Watching them play from the start has been really sweet and just a tiny bit sad. Sad because there are times I see how completely focused Ethan can be on his own wants, on his needs or interests, and I know that in time this can grow tiresome. There aren't too many kids who will ALWAYS play what the other child wants to play. But much more than that their playtime brings smiles to my heart. I love listening to their chatter. I love looking next door and seeing them hanging from the branches of trees. And yes, they play a LOT of basketball. Or at least Ethan and the big brother do, while A. looks on.

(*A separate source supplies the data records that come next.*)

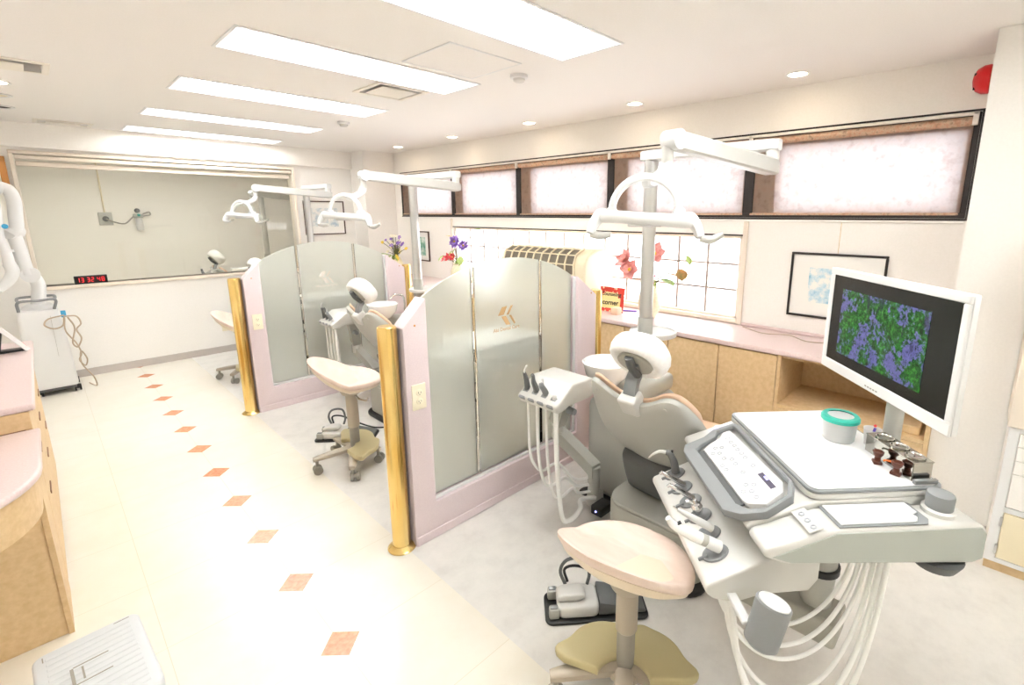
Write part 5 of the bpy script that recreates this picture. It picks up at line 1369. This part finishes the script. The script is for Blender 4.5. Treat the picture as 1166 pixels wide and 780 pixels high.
f = MB(); f.box((xf, y1 - .055, .7005), (xf + .02, y1 + .008, 1.55), .002, 1); f.box((xf, y0, .7005), (xf + .02, y0 + .05, 1.55), .002, 1); f.box((xf, y0 + .05, .7005), (xf + .02, y1 - .055, .745), .002, 1); f.box((xf, y0 + .05, 1.50), (xf + .02, y1 - .055, 1.55), .002, 1)
f.build('front_frame', M['trim'], t, True)
c = MB()
for lo, hi in (((xf + .0205, y1 - .012, .7005), (3.022, y1 + .008, 1.55)), ((xf + .0205, y0, .7005), (3.022, y0 + .02, 1.55)), ((xf + .0205, y0 + .02, .7005), (3.022, y1 - .012, .72)), ((xf + .0205, y0 + .02, 1.53), (3.022, y1 - .012, 1.55)), ((3.0, y0 + .02, .72), (3.022, y1 - .012, 1.53))): c.box(lo, hi)
c.build('carcass', M['trim'], t, True)
MB().box((xf + .008, y0 + .05, .745), (xf + .013, y1 - .055, 1.50)).build('glass', mat('smoked_glass', rgb(70, 72, 62), .08), t, True)

# ------------------------------------------------------------------ behind the glass: gas outlet and flow meter on the far wall
YW = YE
t = thing('gas_outlet', 'grey square gas outlet on the wall behind the glass, on a thin yellow pipe', 'outlet', (.70, YW, 1.53))
MB().box((.63, YW - .03, 1.45), (.77, YW - .0005, 1.62), .006, 2).build('plate', M['steel'], t, True)
MB().lathe([(0, 0), (.035, 0), (.03, .02), (0, .022)], 20, Matrix.Translation((.70, YW - .0302, 1.535)) @ Matrix.Rotation(PI / 2, 4, 'X')).build('socket', M['char'], t, True)
MB().cyl((.70, YW - .014, 1.62), (.70, YW - .014, 2.399), .009, .009, 10).build('pipe', M['cream'], t, True)
t = thing('flow_meter', 'flow meter bottle on the wall behind the glass, beside the gas outlet', 'flow meter', (1.04, YW, 1.50))
MB().box((.985, YW - .05, 1.545), (1.095, YW - .0005, 1.60), .01, 2).build('valve', M['steel'], t, True)
MB().ball((1.035, YW - .06, 1.645), .032, 14, 8).build('knob', M['char'], t, True)
MB().lathe([(0, .0), (.035, .0), (.04, .01), (.04, .14), (.025, .165), (0, .165)], 20, Matrix.Translation((1.04, YW - .055, 1.375))).build('bottle', M['clear_p'], t, True)
MB().ball((1.045, YW - .062, 1.585), .018, 12, 8).build('green_cap', M['teal'], t, True)
MB().tube([(.70, YW - .055, 1.535), (.78, YW - .08, 1.49), (.88, YW - .09, 1.47), (.96, YW - .07, 1.54), (.99, YW - .05, 1.57)], .009, 8, 6).build('hose', M['rubber'], t, True)
MB().tube([(1.09, YW - .045, 1.60), (1.16, YW - .06, 1.625), (1.165, YW - .06, 1.585), (1.09, YW - .055, 1.57)], .008, 8, 6).build('loop', M['rubber'], t, True)

# ------------------------------------------------------------------ light from outside, camera
w = bpy.data.worlds.new('World'); sc.world = w; w.use_nodes = True
bg = w.node_tree.nodes['Background']; bg.inputs['Color'].default_value = (.93, .96, 1.0, 1); bg.inputs['Strength'].default_value = 3.4

cam = bpy.data.cameras.new('Camera'); co = bpy.data.objects.new('Camera', cam); COL.objects.link(co); sc.camera = co
yaw, pit = math.radians(46.9427), math.radians(11.7004)
F = Vector((math.sin(yaw) * math.cos(pit), math.cos(yaw) * math.cos(pit), -math.sin(pit))); Rt = Vector((math.cos(yaw), -math.sin(yaw), 0)); Up = Rt.cross(F)
mw = Matrix((Rt, Up, -F)).transposed().to_4x4(); mw.translation = Vector((0, 0, 1.6)); co.matrix_world = mw
cam.sensor_fit = 'HORIZONTAL'; cam.sensor_width = 36; cam.lens = 549.127 / 1166 * 36
cam.shift_x = -(632.954 - 583) / 1166; cam.shift_y = -(390 - 357.318) / 1166; cam.clip_start = .05
vs = sc.view_settings; vs.view_transform = 'Standard'; vs.look = 'None'; vs.gamma = 1.0; vs.use_curve_mapping = False; vs.exposure = 1.45
sc.cycles.max_bounces = 12; sc.cycles.diffuse_bounces = 6; sc.cycles.transmission_bounces = 8; sc.cycles.transparent_max_bounces = 12; sc.cycles.glossy_bounces = 4
sc.cycles.use_denoising = True; sc.cycles.caustics_reflective = False; sc.cycles.caustics_refractive = False; sc.cycles.sample_clamp_indirect = 8.0
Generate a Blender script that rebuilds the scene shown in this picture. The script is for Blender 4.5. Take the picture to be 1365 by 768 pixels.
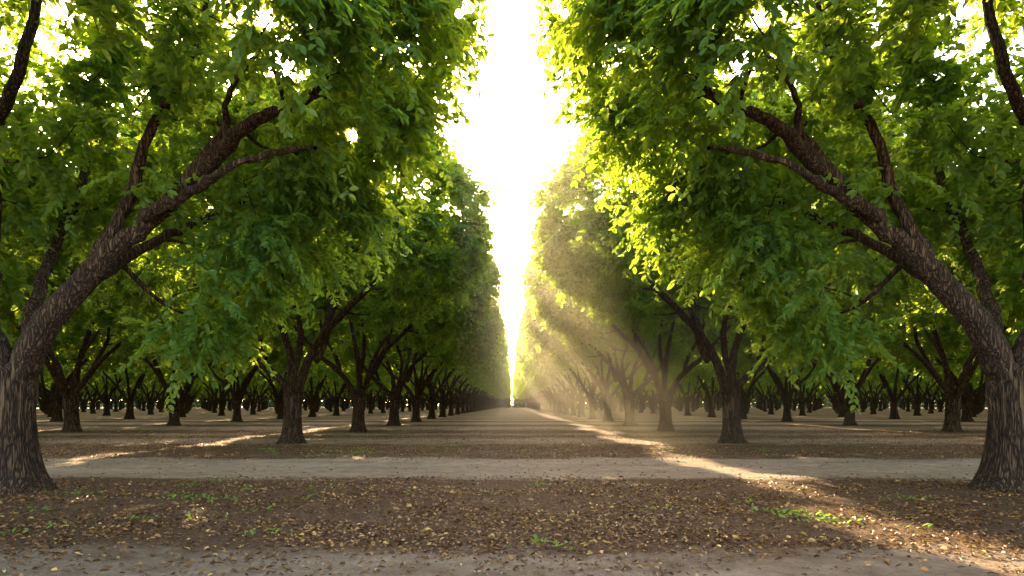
import bpy, math, numpy as np
from mathutils import Vector
R = np.random.RandomState
scene = bpy.context.scene
for o in list(bpy.data.objects): bpy.data.objects.remove(o)

SUN_AZ, SUN_EL = math.radians(-13.2), math.radians(21)
HAZE = True
SKY=1.5; SUN=36.0

# ---------------- helpers ----------------
def nrm(v): return v/np.maximum(np.linalg.norm(v,axis=-1,keepdims=True),1e-9)

def mesh_from(name, V, F, mats, attr=None, smooth=False, matidx=None):
    me = bpy.data.meshes.new(name)
    V=np.asarray(V,dtype=np.float32); F=np.asarray(F,dtype=np.int32)
    me.vertices.add(len(V)); me.vertices.foreach_set("co", V.ravel())
    k=F.shape[1]
    me.loops.add(F.size); me.loops.foreach_set("vertex_index", F.ravel())
    me.polygons.add(len(F)); me.polygons.foreach_set("loop_start", np.arange(0,F.size,k,dtype=np.int32))
    if smooth: me.polygons.foreach_set("use_smooth", np.ones(len(F),dtype=bool))
    for m in mats: me.materials.append(m)
    if matidx is not None: me.polygons.foreach_set("material_index", np.asarray(matidx,dtype=np.int32))
    me.update(calc_edges=True)
    if attr is not None:
        for n,a in attr.items():
            at=me.attributes.new(n,'FLOAT','POINT'); at.data.foreach_set("value",np.asarray(a,dtype=np.float32))
    me.validate()
    return me

def leaf_arrays(P,D,N,L,W,curl=0.12):
    D=nrm(D); S=nrm(np.cross(D,N)); N=np.cross(S,D)
    L=L[:,None]; W=W[:,None]
    v0=P
    v1=P+D*L*.30+S*W*.85+N*W*.35
    v2=P+D*L*.68+S*W*.80+N*(W*.30-L*curl*.4)
    v3=P+D*L-N*L*curl
    v4=P+D*L*.68-S*W*.80+N*(W*.30-L*curl*.4)
    v5=P+D*L*.30-S*W*.85+N*W*.35
    V=np.stack([v0,v1,v2,v3,v4,v5],1).reshape(-1,3)
    b=(np.arange(len(P))*6)[:,None]
    F=np.stack([b+np.array([[0,1,2,3]]),b+np.array([[0,3,4,5]])],1).reshape(-1,4)
    return V,F

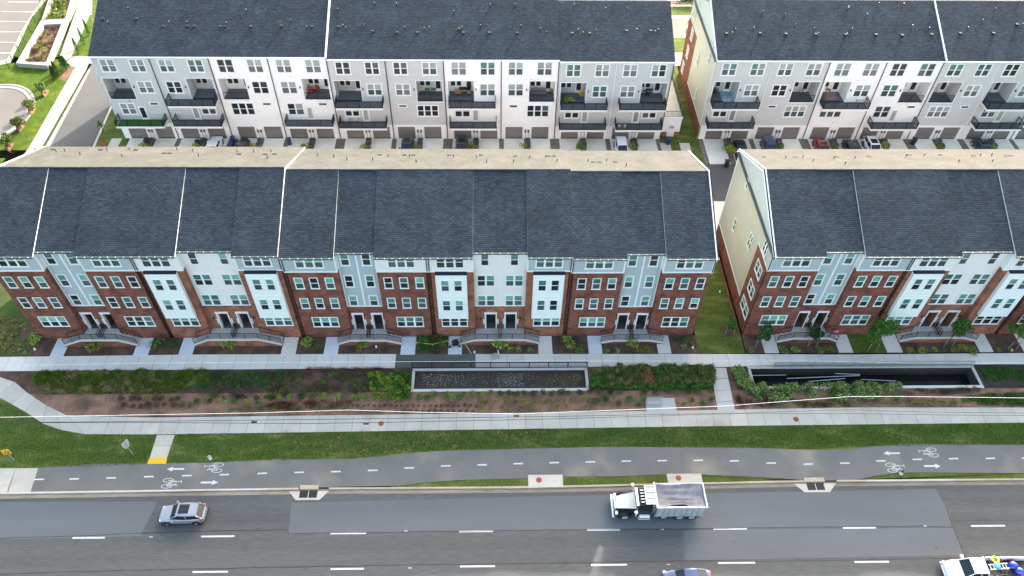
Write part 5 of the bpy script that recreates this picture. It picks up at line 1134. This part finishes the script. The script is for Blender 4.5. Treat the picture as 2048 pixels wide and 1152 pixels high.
# dump truck
def dump_truck():
    t = thing('dump_truck', 'white nosed dump truck with grey tarp over its bed, driving left', 'truck', (53.85,-21.85,Z0), 0)
    tw = 'truckwhite'
    # hood (taper towards nose), white top and black sides
    b = MB(); V = [(-4.25,-.72,.75),(-4.25,.72,.75),(-2.3,.98,.75),(-2.3,-.98,.75),(-4.25,-.66,1.55),(-4.25,.66,1.55),(-2.3,.92,1.95),(-2.3,-.92,1.95)]
    b.v = V; b.f = [(4,7,6,5),(0,4,5,1),(0,3,7,4),(1,5,6,2),(3,2,6,7)]; b.f = [f[::-1] if i in () else f for i, f in enumerate(b.f)]; b.m = [0,1,1,1,1]
    b.f = [tuple(reversed(f)) if 0 else f for f in b.f]; o = obj('hood', b, [tw,'black'], t); smooth(o, bevel=.07); o.data.polygons.foreach_set('use_smooth',[False]*len(o.data.polygons))
    b = MB(); b.box(-3.9,-.012,1.62,-2.35,.012,1.98); 
    b = MB(); b.box(-4.36,-.62,.7,-4.26,.62,1.52); obj('grille', b, 'chrome', t)
    b = MB(); b.box(-4.62,-1.2,.42,-4.38,1.2,.80); smooth(obj('bumper', b, 'chrome', t), bevel=.05)
    for s in (-1,1):
        b = MB()
        for k in range(8):
            a0, a1 = math.pi*k/8, math.pi*(k+1)/8; b.v += []; p0 = (-3.35-math.cos(a0)*.72, .55+math.sin(a0)*.68); p1 = (-3.35-math.cos(a1)*.72, .55+math.sin(a1)*.68)
            y0_, y1_ = s*.70, s*1.22; b.face([(p0[0],y0_,p0[1]),(p1[0],y0_,p1[1]),(p1[0],y1_,p1[1]),(p0[0],y1_,p0[1])]); b.face([(p0[0],y1_,p0[1]),(p1[0],y1_,p1[1]),(p1[0],y1_,p1[1]-.1),(p0[0],y1_,p0[1]-.1)])
        obj('fender', b, 'black', t)
        b = MB(); b.box(-4.35,s*.78,1.0,-4.1,s*1.08,1.28); obj('headlight', b, 'clear_lamp', t)
        b = MB(); b.beam((-2.25,s*.95,2.1),(-2.45,s*1.45,2.2),.04,.04); b.cyl((-2.5,s*1.45,2.3),(-2.5,s*1.45,2.36),.19,.17,14); b.beam((-2.45,s*1.42,1.5),(-2.45,s*1.42,2.3),.07,.16); b.beam((-2.25,s*.95,1.6),(-2.45,s*1.42,1.6),.04,.04); obj('mirror', b, 'white', t)
        b = MB(); b.cyl((-1.95,s*1.0,.62),(-.95,s*1.0,.62),.30,.30,16); obj('fuel_tank', b, 'chrome', t)
        b = MB(); b.box(-2.05,s*.98,.30,-.85,s*1.32,.36); b.box(-2.05,s*1.0,.55,-.85,s*1.3,.60); obj('step', b, 'alu', t)
        b = MB(); b.cyl((-.72,s*.95,.8),(-.72,s*.95,2.9),.09,.09,10); obj('exhaust_stack', b, 'chrome', t)
    # cab
    b = MB(); b.v = [(-2.3,-1.0,.75),(-2.3,1.0,.75),(-.85,1.05,.75),(-.85,-1.05,.75),(-2.3,-1.0,1.95),(-2.3,1.0,1.95),(-.85,1.05,1.95),(-.85,-1.05,1.95),(-2.05,-.9,2.6),(-2.05,.9,2.6),(-.85,.95,2.68),(-.85,-.95,2.68)]
    b.f = [(0,4,7,3),(1,2,6,5),(3,7,6,2),(8,9,10,11),(7,11,10,6),(4,5,9,8),(4,8,11,7),(5,6,10,9),(0,1,5,4)]; b.m = [0]*9; b.f = [f for f in b.f]; obj('cab', b, 'black', t)
    b = MB(); b.face([(-2.31,-.88,2.0),(-2.31,.88,2.0),(-2.08,.80,2.52),(-2.08,-.80,2.52)]); obj('windscreen', b, 'car_glass', t)
    for s in (-1,1): b = MB(); b.face([(-2.15,s*1.01,1.98),(-1.05,s*1.06,1.98),(-1.05,s*.975,2.5),(-1.95,s*.93,2.5)]); obj('side_window', b, 'car_glass', t)
    b = MB(); b.beam((-2.28,-.95,2.62),(-2.28,.0,2.66),.26,.05); b.beam((-2.28,.95,2.62),(-2.28,.0,2.66),.26,.05); obj('sun_visor', b, 'alu', t)
    for k in range(5): b = MB(); y = -.62+k*.31; b.beam((-1.95,y,2.72),(-1.35,y,2.74),.10,.09); obj('air_horn', b, 'chrome', t)
    # frame, bed
    b = MB(); b.box(-2.3,-.45,.55,4.0,-.3,.85); b.box(-2.3,.3,.55,4.0,.45,.85); b.box(-.8,-.9,.55,-.3,.9,1.3); obj('chassis', b, 'plastic', t)
    b = MB(); x0_, x1_ = -.55, 4.3; hw = 1.24; zb_, zt_ = 1.15, 2.75
    b.box(x0_,-hw,zb_,x1_,-hw+.07,zt_); b.box(x0_,hw-.07,zb_,x1_,hw,zt_); b.box(x0_,-hw,zb_,x0_+.07,hw,zt_+.1); b.box(x1_-.07,-hw,zb_,x1_,hw,zt_); b.box(x0_,-hw,zb_,x1_,hw,zb_+.08); bed = obj('bed', b, 'alu', t)
    for s in (-1,1):
        for k in range(9): b = MB(); x = x0_+.15+k*.57; b.box(x,s*hw,zb_,x+.09,s*(hw+.11),zt_-.15); obj('rib', b, 'steel', bed)
        b = MB(); b.box(x0_,s*(hw-.08),zt_,x1_,s*(hw+.06),zt_+.1); obj('top_rail', b, 'alu', bed)
        b = MB(); b.box(x0_,s*(hw),zb_-.12,x1_,s*(hw+.08),zb_+.04); obj('bottom_rail', b, 'alu', bed)
    b = MB(); b.box(x0_-.03,-hw-.1,zt_+.02,x0_+.12,hw+.1,zt_+.28); obj('headboard', b, 'white', bed)
    b = MB(); b.box(x1_-.06,-hw-.08,zt_+.02,x1_+.06,hw+.08,zt_+.18); obj('rear_bar', b, 'white', bed)
    # cab shield
    sh = put('cab_shield', None, t); b = MB(); b.box(-1.45,-.95,2.95,-.56,.95,2.98); obj('shield_plate', b, 'steel', sh)
    for y0_, y1_ in ((-.98,-.88),(-.36,-.28),(.28,.36),(.88,.98)): b = MB(); b.box(-1.5,y0_,2.981,-.56,y1_,3.06); obj('shield_bar', b, 'white', sh)
    b = MB(); b.box(-1.56,-.98,2.94,-1.46,.98,3.07); obj('shield_bar', b, 'white', sh)
    # tarp: wrinkled grid sagging between the rails
    b = MB(); nx, ny = 26, 18
    for i in range(nx+1):
        for j in range(ny+1):
            u, v = i/nx, j/ny; x = x0_+.1+u*(x1_-x0_-.14); y = -hw+.02+v*(2*hw-.04)
            if v < .3: y += .28*math.sin(u*math.pi)**2*(1-v/.3)*(1 if u < .6 else .3)
            z = zt_+.10-.16*math.sin(v*math.pi)*(.8+.4*math.sin(u*3))+.06*math.sin(v*30+u*4*math.sin(v*5))*math.sin(u*math.pi)+.03*math.sin(u*9+v*7)
            b.v.append((x, y, z))
    for i in range(nx):
        for j in range(ny): a = i*(ny+1)+j; b.f.append((a, a+ny+1, a+ny+2, a+1)); b.m.append(0)
    smooth(obj('tarp', b, 'tarp', t))
    wheel(t, -3.35, -1.02, .52, .3, rim='steel'); wheel(t, -3.35, 1.02, .52, .3, rim='steel')
    for x, r, dz in ((.45,.46,.22),(2.05,.52,0),(3.25,.52,0)):
        for s in (-1,1):
            w_ = wheel(t, x, s*.98, r, .5, rim='steel'); w_.location.z += dz
    b = MB()
    for s in (-1,1): b.box(3.95,s*.7,.3,3.98,s*1.2,1.1)
    obj('mud_flap', b, 'rubber', t)
    return t
dump_truck()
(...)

Of course, as with many of Ethan's interests, playing with his neighbor has morphed into a bit of an obsession. This is why often, when he comes home after school, the first thing he does is hop out of the car and head over towards the vicinity of the fence to watch for A., even though Ethan knows he doesn't get home from preschool until after 4:30 (he also leaves for preschool at 7:50 a.m., Ethan has informed me, in case anyone's wondering).

Ethan will stand there at the fence, and if I encourage him to go play somewhere else (and attempt to explain that it's kind of rude to sit there and stare), he will somehow find a way to get back to the fence within minutes. He'll offer random reports on activity within the house, despite my pleadings not to ("I think they're making dinner now!" "Someone just turned off a light upstairs!"). If A.'s parents or grandparents (one lives with them, and two are currently visiting from out of the country) head into the backyard, this is especially unnerving. This is when I'll discreetly (outright) beg him to do something else. I imagine trying to sit out on my deck and read a book in the summer shade while two big six-year-old eyes are constantly trained on me.

A.'s parents are so sweet and understanding about Ethan, I could hug them. I'm sure it helps that the mom is a special needs teacher in a nearby town. They don't bat an eye at Ethan and his constant presence. They'll do their best to chat with him if A. doesn't feel like playing outside. One time A.'s dad even invited him over to practice baseball. Another time, on the day of a huge family party, they asked Ethan along to play softball over the hill at the school.

Side note: That invitation involved one of my most mortifying moments of the year. Ethan came inside saying that A's dad "wanted to talk to me." I had a sinking feeling in my stomach that this was because he'd done something wrong like not playing nicely with A., and as I was stressed and in the midst of nursing a screaming baby I blurted out "What does he want?!" Of course Mr. Literal had to open the back door and yell over to him, "She wants to know what you want?!" What he wanted was just to ask if Ethan could go with them to play. Thanks, Ethe.

Lately we haven't seen A. outside as much. Ethan misses him. I'm not sure if it's the busyness of the year, or if he's found interest in other indoor activities, or that he's a bit tired of playing with Ethan. Oh, I hope that's not it. I hope and pray not, because, despite the one-sided interaction and the obsession with his basketball hoop, Ethan genuinely likes his little friend. And that is a such a beautiful six-letter word. Friend.